_DATA EXCERPT_.
———

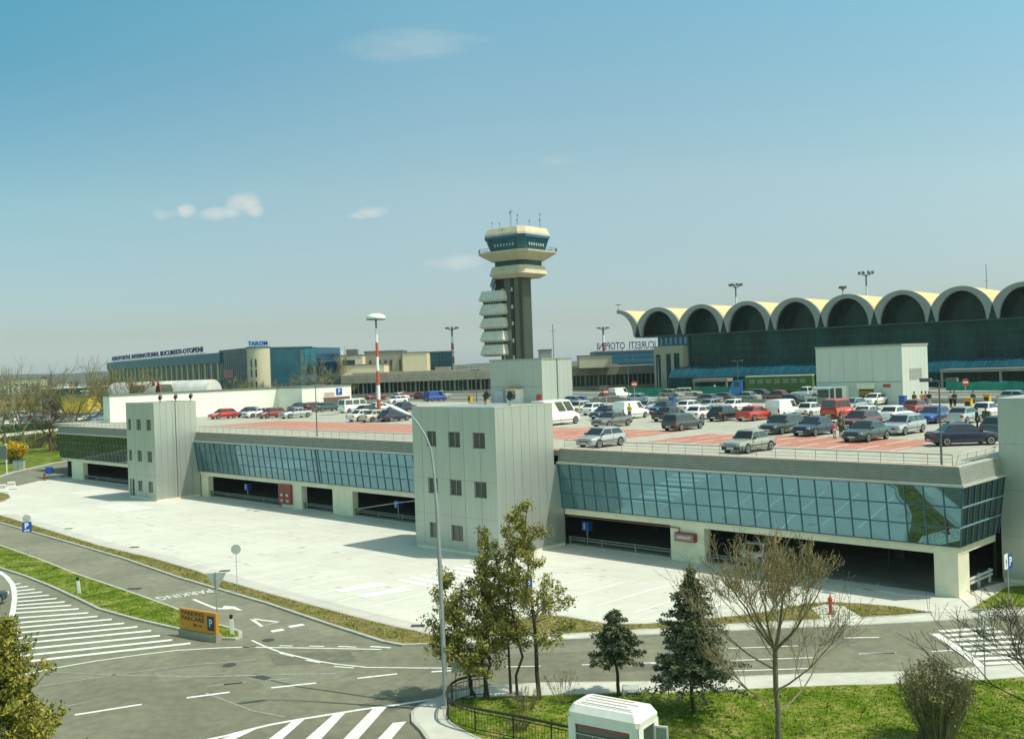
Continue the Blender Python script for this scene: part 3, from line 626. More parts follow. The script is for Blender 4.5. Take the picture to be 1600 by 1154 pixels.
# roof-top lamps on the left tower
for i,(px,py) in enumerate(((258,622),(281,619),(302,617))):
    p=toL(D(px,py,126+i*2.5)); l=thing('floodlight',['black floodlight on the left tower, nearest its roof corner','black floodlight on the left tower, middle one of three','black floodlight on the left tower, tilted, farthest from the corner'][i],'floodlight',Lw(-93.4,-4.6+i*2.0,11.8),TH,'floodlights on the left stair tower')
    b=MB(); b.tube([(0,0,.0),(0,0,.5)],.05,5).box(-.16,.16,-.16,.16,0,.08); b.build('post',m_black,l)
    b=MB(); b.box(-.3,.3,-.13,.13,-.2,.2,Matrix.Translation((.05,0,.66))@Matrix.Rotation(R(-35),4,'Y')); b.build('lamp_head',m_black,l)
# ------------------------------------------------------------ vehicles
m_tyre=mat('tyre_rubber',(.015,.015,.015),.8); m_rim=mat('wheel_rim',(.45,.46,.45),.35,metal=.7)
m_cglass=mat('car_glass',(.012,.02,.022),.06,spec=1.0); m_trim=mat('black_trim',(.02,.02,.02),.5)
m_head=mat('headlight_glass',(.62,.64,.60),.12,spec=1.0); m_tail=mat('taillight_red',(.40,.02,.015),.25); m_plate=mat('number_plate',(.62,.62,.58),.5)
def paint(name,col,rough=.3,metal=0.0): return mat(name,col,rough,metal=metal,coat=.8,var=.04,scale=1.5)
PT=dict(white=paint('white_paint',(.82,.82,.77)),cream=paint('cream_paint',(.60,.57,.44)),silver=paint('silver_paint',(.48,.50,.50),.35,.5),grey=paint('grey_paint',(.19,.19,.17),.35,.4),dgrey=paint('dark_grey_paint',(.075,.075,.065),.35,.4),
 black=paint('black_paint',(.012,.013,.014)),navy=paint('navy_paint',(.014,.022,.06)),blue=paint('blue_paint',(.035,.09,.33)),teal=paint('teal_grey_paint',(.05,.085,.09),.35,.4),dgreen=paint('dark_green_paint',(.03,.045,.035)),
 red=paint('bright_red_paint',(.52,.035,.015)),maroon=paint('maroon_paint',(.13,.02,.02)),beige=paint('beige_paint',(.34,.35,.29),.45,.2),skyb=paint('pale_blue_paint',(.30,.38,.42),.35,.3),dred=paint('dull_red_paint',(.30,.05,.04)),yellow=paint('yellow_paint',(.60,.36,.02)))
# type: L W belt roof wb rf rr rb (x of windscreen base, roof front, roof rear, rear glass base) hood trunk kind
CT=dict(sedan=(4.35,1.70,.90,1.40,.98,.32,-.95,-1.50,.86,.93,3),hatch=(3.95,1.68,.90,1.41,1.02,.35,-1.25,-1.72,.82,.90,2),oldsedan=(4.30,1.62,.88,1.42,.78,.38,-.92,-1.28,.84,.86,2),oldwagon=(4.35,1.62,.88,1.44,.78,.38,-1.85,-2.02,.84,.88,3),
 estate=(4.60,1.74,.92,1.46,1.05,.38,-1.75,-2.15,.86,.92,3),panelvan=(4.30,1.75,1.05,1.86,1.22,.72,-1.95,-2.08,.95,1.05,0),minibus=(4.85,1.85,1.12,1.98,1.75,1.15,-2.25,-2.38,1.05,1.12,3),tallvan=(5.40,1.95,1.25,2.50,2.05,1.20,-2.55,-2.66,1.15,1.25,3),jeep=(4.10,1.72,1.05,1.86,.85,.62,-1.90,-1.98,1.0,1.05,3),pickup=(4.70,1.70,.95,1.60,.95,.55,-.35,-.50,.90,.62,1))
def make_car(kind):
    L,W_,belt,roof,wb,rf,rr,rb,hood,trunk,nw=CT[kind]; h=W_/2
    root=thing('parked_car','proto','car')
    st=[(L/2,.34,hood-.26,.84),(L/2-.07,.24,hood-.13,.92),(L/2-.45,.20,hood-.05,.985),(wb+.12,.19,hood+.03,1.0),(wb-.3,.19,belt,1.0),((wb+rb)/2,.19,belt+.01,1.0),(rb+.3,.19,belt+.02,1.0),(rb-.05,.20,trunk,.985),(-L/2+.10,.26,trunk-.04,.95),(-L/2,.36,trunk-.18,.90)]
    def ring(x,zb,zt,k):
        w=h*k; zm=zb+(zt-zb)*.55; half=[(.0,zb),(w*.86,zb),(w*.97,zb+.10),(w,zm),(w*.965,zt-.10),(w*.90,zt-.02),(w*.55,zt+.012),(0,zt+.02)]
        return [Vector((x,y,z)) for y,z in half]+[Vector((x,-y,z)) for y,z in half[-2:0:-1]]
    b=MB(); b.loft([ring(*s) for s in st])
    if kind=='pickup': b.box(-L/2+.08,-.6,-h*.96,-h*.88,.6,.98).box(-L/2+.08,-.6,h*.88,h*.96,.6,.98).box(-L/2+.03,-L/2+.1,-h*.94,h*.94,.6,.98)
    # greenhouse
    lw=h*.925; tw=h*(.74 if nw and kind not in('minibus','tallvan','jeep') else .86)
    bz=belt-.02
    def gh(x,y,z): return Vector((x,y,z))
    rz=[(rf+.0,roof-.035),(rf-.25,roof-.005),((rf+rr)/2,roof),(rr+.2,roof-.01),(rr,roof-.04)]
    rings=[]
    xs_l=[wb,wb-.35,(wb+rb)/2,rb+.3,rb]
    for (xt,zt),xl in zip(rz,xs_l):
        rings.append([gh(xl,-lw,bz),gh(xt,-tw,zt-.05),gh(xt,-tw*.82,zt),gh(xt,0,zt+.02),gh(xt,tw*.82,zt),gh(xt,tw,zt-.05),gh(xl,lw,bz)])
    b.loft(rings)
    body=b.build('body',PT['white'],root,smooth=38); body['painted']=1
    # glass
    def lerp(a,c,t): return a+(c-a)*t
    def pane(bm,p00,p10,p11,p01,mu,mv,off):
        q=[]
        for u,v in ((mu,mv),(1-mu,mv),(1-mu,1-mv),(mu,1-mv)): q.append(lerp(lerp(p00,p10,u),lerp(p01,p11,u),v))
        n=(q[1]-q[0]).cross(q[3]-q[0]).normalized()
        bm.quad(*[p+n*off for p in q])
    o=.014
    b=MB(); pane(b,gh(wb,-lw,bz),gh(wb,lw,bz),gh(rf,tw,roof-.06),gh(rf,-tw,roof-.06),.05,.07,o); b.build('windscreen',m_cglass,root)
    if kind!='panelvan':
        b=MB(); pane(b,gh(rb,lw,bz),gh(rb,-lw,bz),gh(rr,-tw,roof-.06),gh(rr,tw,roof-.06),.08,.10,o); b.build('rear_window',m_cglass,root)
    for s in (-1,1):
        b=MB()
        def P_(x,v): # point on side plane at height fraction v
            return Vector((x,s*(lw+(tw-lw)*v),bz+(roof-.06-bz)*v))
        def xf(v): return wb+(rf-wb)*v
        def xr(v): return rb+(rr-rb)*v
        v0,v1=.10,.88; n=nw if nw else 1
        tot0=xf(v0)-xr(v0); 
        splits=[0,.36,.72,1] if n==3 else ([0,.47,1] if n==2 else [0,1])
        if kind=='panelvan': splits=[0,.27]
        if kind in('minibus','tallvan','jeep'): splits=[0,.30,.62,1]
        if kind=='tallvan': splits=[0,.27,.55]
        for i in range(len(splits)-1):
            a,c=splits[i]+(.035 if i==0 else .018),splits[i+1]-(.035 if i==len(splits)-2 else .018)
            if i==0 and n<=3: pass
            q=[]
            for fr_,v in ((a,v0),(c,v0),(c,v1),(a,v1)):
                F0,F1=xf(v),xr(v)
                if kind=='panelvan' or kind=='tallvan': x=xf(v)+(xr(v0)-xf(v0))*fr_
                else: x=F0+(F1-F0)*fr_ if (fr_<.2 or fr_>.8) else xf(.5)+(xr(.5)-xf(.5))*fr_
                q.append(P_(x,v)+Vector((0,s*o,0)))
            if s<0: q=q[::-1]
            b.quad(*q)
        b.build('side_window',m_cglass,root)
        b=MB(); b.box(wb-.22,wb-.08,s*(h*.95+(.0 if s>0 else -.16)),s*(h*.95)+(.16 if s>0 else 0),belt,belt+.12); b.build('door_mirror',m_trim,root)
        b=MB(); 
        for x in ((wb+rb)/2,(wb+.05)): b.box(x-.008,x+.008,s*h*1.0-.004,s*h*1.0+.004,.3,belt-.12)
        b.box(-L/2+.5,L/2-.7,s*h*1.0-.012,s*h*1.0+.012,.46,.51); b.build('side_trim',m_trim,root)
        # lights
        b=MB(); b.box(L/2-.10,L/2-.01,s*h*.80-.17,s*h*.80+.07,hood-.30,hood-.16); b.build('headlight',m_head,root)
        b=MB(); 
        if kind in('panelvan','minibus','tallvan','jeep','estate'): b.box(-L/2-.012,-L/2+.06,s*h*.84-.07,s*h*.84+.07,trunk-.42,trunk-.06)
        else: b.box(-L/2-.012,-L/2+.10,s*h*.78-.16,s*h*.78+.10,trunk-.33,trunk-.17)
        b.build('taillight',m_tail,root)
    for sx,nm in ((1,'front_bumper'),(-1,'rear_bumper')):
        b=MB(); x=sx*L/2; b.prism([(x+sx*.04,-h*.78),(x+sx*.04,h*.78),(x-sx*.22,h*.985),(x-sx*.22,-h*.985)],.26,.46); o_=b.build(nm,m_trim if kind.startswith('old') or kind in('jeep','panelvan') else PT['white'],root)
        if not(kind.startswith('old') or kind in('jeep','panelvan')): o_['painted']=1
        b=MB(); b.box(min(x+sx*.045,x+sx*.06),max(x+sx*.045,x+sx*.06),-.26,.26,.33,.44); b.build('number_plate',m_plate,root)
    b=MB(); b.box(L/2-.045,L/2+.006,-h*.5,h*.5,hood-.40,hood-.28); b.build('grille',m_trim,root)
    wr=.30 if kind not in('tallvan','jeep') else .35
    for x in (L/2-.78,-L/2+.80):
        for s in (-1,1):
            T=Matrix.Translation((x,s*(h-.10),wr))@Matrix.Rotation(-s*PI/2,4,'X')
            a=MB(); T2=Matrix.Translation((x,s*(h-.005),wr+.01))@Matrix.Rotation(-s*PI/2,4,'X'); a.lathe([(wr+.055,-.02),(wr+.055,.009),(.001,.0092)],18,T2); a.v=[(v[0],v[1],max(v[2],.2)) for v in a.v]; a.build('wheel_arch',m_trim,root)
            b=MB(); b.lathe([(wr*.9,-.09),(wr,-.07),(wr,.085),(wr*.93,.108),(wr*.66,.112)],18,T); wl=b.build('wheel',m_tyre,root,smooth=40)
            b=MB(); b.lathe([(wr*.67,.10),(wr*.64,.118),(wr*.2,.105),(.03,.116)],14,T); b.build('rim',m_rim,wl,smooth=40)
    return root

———

_WHAT TO WORK ON_. Report the number of lines above that contain the word "from", and only that number.

_THE RESPONSE_. 2